The 40th Toronto International Film Festival will play host to a star-studded roster of top film-makers and movie stars next month, including Ridley Scott, Matt Damon, Sandra Bullock and Johnny Depp.

The festival, a frequent launch-pad for Oscar contenders, will showcase 289 feature films and more than 100 shorts from 71 countries from September 10 to September 20, including 132 world premieres.

Director Scott and cast members of the highly-anticipated space film, The Martian, are expected to be in Toronto for the film’s world premiere. Damon plays an astronaut fighting for survival on Mars after being presumed dead and left behind following a brutal storm.

Bullock and Billy Bob Thornton plan to be on hand for the world premiere of David Gordon Green’s Our Brand is Crisis, a film about rival American political strategists working to fix a Bolivian presidential election.

Sandra Bullock on the set of Our Brand is Crisis.Sandra Bullock on the set of Our Brand is Crisis.

Returning favourites director Jean-Marc Vallée and Jake Gyllenhaal will present the festival opener, Demolition, while Kate Winslet and Liam Hemsworth will promote the world premiere of Australian film The Dressmaker, directed by Jocelyn Moorhouse.

Helen Mirren and Bryan Cranston are expected to be in town for the world premiere of Jay Roach’s biopic Trumbo about Hollywood blacklist victim Dalton Trumbo, while Michael Moore returns to the big screen with the first screening of Where to Invade Next.

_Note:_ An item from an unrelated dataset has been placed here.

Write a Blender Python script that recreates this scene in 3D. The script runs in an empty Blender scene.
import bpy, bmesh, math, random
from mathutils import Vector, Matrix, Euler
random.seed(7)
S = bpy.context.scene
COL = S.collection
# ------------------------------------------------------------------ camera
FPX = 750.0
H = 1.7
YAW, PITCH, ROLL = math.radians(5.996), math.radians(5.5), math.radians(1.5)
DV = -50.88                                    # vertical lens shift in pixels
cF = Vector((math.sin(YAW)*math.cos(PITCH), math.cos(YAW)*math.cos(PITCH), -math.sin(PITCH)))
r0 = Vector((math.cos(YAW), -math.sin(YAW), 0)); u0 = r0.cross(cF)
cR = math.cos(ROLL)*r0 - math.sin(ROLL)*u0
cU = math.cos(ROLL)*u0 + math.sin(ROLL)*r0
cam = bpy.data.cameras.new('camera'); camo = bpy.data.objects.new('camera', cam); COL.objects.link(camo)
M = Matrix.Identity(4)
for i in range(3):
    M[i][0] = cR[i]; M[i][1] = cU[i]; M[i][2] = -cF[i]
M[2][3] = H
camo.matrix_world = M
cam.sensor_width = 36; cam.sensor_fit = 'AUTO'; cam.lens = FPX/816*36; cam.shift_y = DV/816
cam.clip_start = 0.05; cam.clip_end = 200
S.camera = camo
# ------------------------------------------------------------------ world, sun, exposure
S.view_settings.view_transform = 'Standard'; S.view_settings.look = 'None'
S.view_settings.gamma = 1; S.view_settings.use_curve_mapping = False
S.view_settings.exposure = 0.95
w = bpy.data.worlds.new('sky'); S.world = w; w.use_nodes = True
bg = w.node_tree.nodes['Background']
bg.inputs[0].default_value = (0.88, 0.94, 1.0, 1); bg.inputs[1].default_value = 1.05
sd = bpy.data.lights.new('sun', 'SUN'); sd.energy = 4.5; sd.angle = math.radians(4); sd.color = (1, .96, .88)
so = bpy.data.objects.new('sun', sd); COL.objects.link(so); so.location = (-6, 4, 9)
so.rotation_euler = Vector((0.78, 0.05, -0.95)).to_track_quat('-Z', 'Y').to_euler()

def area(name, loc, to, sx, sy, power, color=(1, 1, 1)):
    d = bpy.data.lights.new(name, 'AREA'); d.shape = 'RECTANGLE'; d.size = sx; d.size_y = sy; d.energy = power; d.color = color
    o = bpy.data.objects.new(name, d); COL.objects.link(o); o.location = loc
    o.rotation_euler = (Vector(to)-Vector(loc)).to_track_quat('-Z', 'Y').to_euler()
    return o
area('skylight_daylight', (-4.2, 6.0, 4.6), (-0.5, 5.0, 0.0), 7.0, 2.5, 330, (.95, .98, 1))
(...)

Others expected in Toronto include Cary Fukunaga and Idris Elba for Beasts of No Nation; Tom Hooper and Eddie Redmayne for The Danish Girl; Denis Villeneuve, Emily Blunt and Benicio Del Toro for Sicario.

The Toronto event, ranked among the world’s top film festivals, has grown dramatically from its launch in 1976, when some 80 films screened in five theatres.

The festival’s top prize, the People’s Choice Award, is voted on by festival attendees. Six of the last seven audience favourites became best picture Oscar nominees or winners, including Slumdog Millionaire, The King’s Speech and 12 Years a Slave.

This year’s festival also includes a new juried programme, as well as a new section that will showcase a selection of television shows from around the world.